DIRECTION: Transcribe all of the material exactly, except for its pictures.

===============

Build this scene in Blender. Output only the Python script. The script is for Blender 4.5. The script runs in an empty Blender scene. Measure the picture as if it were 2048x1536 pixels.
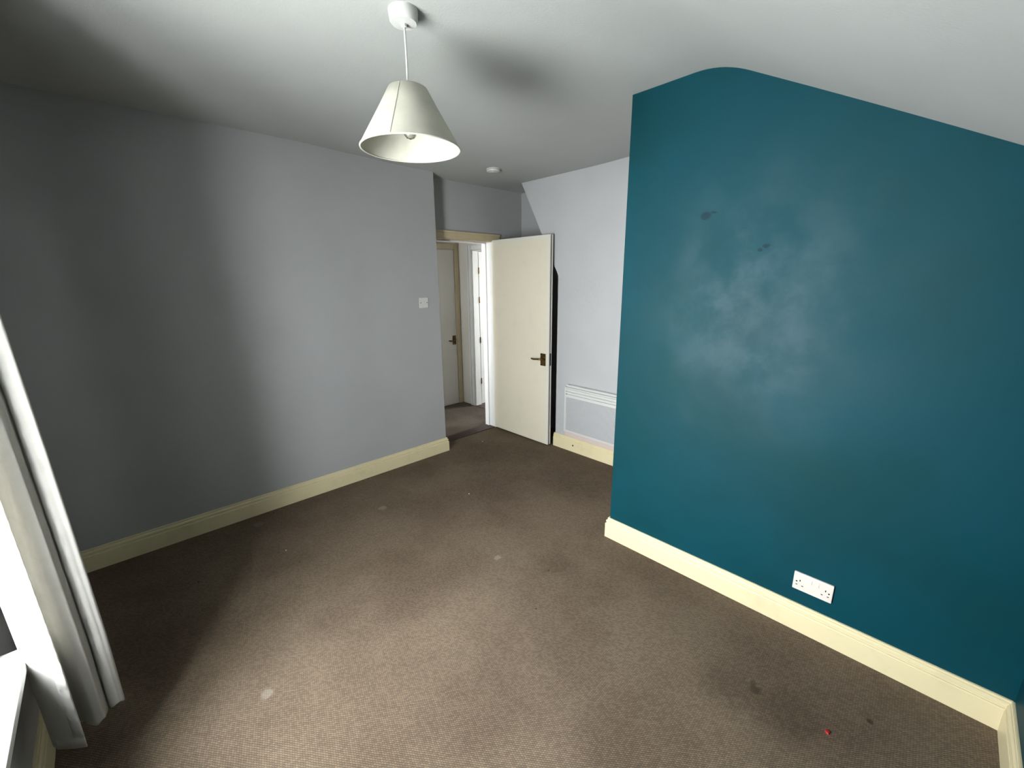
import bpy, bmesh, math, random
from mathutils import Vector, Matrix
random.seed(7)
K = 1.055            # one drawing unit in metres (UK sockets and switches set the scale)
SC = bpy.context.scene
COL = SC.collection

# ------------------------------------------------------------------ camera, world, daylight, exposure
cam_d = bpy.data.cameras.new('camera'); cam = bpy.data.objects.new('camera', cam_d); COL.objects.link(cam)
cam_d.sensor_width = 36.0; cam_d.lens = 844.25 / 2048 * 36.0; cam_d.clip_start = 0.02
def cam_axes(yaw, pitch, roll):
    y, p, r = (math.radians(v) for v in (yaw, pitch, roll))
    fw = Vector((-math.sin(y) * math.cos(p), math.cos(y) * math.cos(p), math.sin(p)))
    ri = Vector((math.cos(y), math.sin(y), 0)); up = ri.cross(fw)
    return math.cos(r) * ri + math.sin(r) * up, -math.sin(r) * ri + math.cos(r) * up, fw
ri, up, fw = cam_axes(46.174, -13.9143, -0.4782)
cam.matrix_world = Matrix(((ri.x, up.x, -fw.x, 2.9931 * K), (ri.y, up.y, -fw.y, 0), (ri.z, up.z, -fw.z, 1.5 * K), (0, 0, 0, 1)))
SC.camera = cam

SKY_POWER = 9.0
world = bpy.data.worlds.new('overcast_sky'); SC.world = world; world.use_nodes = True
wn = world.node_tree; wn.nodes.clear()
wo = wn.nodes.new('ShaderNodeOutputWorld'); wb = wn.nodes.new('ShaderNodeBackground')
tc = wn.nodes.new('ShaderNodeTexCoord'); sp = wn.nodes.new('ShaderNodeSeparateXYZ'); rp = wn.nodes.new('ShaderNodeValToRGB')
mr = wn.nodes.new('ShaderNodeMapRange'); mr.inputs[1].default_value = -1; mr.inputs[2].default_value = 1
wn.links.new(tc.outputs['Generated'], sp.inputs[0]); wn.links.new(sp.outputs[2], mr.inputs[0]); wn.links.new(mr.outputs[0], rp.inputs[0])
rp.color_ramp.elements[0].position = 0.0; rp.color_ramp.elements[0].color = (0.34, 0.35, 0.33, 1)      # pale ground
rp.color_ramp.elements[1].position = 1.0; rp.color_ramp.elements[1].color = (0.90, 0.96, 0.98, 1)       # cloud
e = rp.color_ramp.elements.new(0.49); e.color = (0.90, 0.93, 0.92, 1)
e = rp.color_ramp.elements.new(0.52); e.color = (0.95, 0.98, 0.98, 1)
wn.links.new(rp.outputs[0], wb.inputs[0]); wb.inputs[1].default_value = SKY_POWER; wn.links.new(wb.outputs[0], wo.inputs[0])

# window sizes (drawing units): main window in the near wall, and an unseen opening added to light the room past the landing
WX0, WX1, WZ0, WZ1 = 1.36, 2.22, 0.50, 1.86
RX0, RX1, RZ0, RZ1 = -0.30, 0.30, 0.85, 1.75
LX0, LX1, LZ0, LZ1 = -0.53, -0.30, 0.85, 1.90      # unseen opening added at the landing's near end to light it
YHL0, YHL = 1.2, 3.12
YN, YNO = -0.375, -0.66          # near wall, inside and outside faces
YR, YRO = 5.0, 5.15              # far wall of the room past the landing
def portal(name, x0, x1, z0, z1, y, into):
    l = bpy.data.lights.new(name, 'AREA'); l.shape = 'RECTANGLE'; l.size = (x1 - x0) * K; l.size_y = (z1 - z0) * K
    l.cycles.is_portal = True
    o = bpy.data.objects.new(name, l); COL.objects.link(o); o.location = ((x0 + x1) / 2 * K, y * K, (z0 + z1) / 2 * K)
    o.rotation_euler = (math.radians(90 if into > 0 else -90), 0, 0)
    return o
portal('daylight_portal', WX0, WX1, WZ0, WZ1, YNO - 0.02, 1)
portal('daylight_portal', LX0, LX1, LZ0, LZ1, YHL0 - 0.12, 1)
portal('daylight_portal', RX0, RX1, RZ0, RZ1, YRO + 0.02, -1)

vs = SC.view_settings
vs.view_transform = 'Standard'; vs.look = 'None'; vs.gamma = 1.0; vs.use_curve_mapping = False; vs.exposure = 3.22
SC.display_settings.display_device = 'sRGB'
SC.cycles.use_denoising = True
SC.cycles.diffuse_bounces = 5; SC.cycles.max_bounces = 14; SC.cycles.transparent_max_bounces = 12
SC.cycles.sample_clamp_indirect = 12.0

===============

TASK OUTPUT:
Build this scene in Blender. Output only the Python script. The script is for Blender 4.5. The script runs in an empty Blender scene. Measure the picture as if it were 2048x1536 pixels.
import bpy, bmesh, math, random
from mathutils import Vector, Matrix
random.seed(7)
K = 1.055            # one drawing unit in metres (UK sockets and switches set the scale)
SC = bpy.context.scene
COL = SC.collection

# ------------------------------------------------------------------ camera, world, daylight, exposure
cam_d = bpy.data.cameras.new('camera'); cam = bpy.data.objects.new('camera', cam_d); COL.objects.link(cam)
cam_d.sensor_width = 36.0; cam_d.lens = 844.25 / 2048 * 36.0; cam_d.clip_start = 0.02
def cam_axes(yaw, pitch, roll):
    y, p, r = (math.radians(v) for v in (yaw, pitch, roll))
    fw = Vector((-math.sin(y) * math.cos(p), math.cos(y) * math.cos(p), math.sin(p)))
    ri = Vector((math.cos(y), math.sin(y), 0)); up = ri.cross(fw)
    return math.cos(r) * ri + math.sin(r) * up, -math.sin(r) * ri + math.cos(r) * up, fw
ri, up, fw = cam_axes(46.174, -13.9143, -0.4782)
cam.matrix_world = Matrix(((ri.x, up.x, -fw.x, 2.9931 * K), (ri.y, up.y, -fw.y, 0), (ri.z, up.z, -fw.z, 1.5 * K), (0, 0, 0, 1)))
SC.camera = cam

SKY_POWER = 9.0
world = bpy.data.worlds.new('overcast_sky'); SC.world = world; world.use_nodes = True
wn = world.node_tree; wn.nodes.clear()
wo = wn.nodes.new('ShaderNodeOutputWorld'); wb = wn.nodes.new('ShaderNodeBackground')
tc = wn.nodes.new('ShaderNodeTexCoord'); sp = wn.nodes.new('ShaderNodeSeparateXYZ'); rp = wn.nodes.new('ShaderNodeValToRGB')
mr = wn.nodes.new('ShaderNodeMapRange'); mr.inputs[1].default_value = -1; mr.inputs[2].default_value = 1
wn.links.new(tc.outputs['Generated'], sp.inputs[0]); wn.links.new(sp.outputs[2], mr.inputs[0]); wn.links.new(mr.outputs[0], rp.inputs[0])
rp.color_ramp.elements[0].position = 0.0; rp.color_ramp.elements[0].color = (0.34, 0.35, 0.33, 1)      # pale ground
rp.color_ramp.elements[1].position = 1.0; rp.color_ramp.elements[1].color = (0.90, 0.96, 0.98, 1)       # cloud
e = rp.color_ramp.elements.new(0.49); e.color = (0.90, 0.93, 0.92, 1)
e = rp.color_ramp.elements.new(0.52); e.color = (0.95, 0.98, 0.98, 1)
wn.links.new(rp.outputs[0], wb.inputs[0]); wb.inputs[1].default_value = SKY_POWER; wn.links.new(wb.outputs[0], wo.inputs[0])

# window sizes (drawing units): main window in the near wall, and an unseen opening added to light the room past the landing
WX0, WX1, WZ0, WZ1 = 1.36, 2.22, 0.50, 1.86
RX0, RX1, RZ0, RZ1 = -0.30, 0.30, 0.85, 1.75
LX0, LX1, LZ0, LZ1 = -0.53, -0.30, 0.85, 1.90      # unseen opening added at the landing's near end to light it
YHL0, YHL = 1.2, 3.12
YN, YNO = -0.375, -0.66          # near wall, inside and outside faces
YR, YRO = 5.0, 5.15              # far wall of the room past the landing
def portal(name, x0, x1, z0, z1, y, into):
    l = bpy.data.lights.new(name, 'AREA'); l.shape = 'RECTANGLE'; l.size = (x1 - x0) * K; l.size_y = (z1 - z0) * K
    l.cycles.is_portal = True
    o = bpy.data.objects.new(name, l); COL.objects.link(o); o.location = ((x0 + x1) / 2 * K, y * K, (z0 + z1) / 2 * K)
    o.rotation_euler = (math.radians(90 if into > 0 else -90), 0, 0)
    return o
portal('daylight_portal', WX0, WX1, WZ0, WZ1, YNO - 0.02, 1)
portal('daylight_portal', LX0, LX1, LZ0, LZ1, YHL0 - 0.12, 1)
portal('daylight_portal', RX0, RX1, RZ0, RZ1, YRO + 0.02, -1)

vs = SC.view_settings
vs.view_transform = 'Standard'; vs.look = 'None'; vs.gamma = 1.0; vs.use_curve_mapping = False; vs.exposure = 3.22
SC.display_settings.display_device = 'sRGB'
SC.cycles.use_denoising = True
SC.cycles.diffuse_bounces = 5; SC.cycles.max_bounces = 14; SC.cycles.transparent_max_bounces = 12
SC.cycles.sample_clamp_indirect = 12.0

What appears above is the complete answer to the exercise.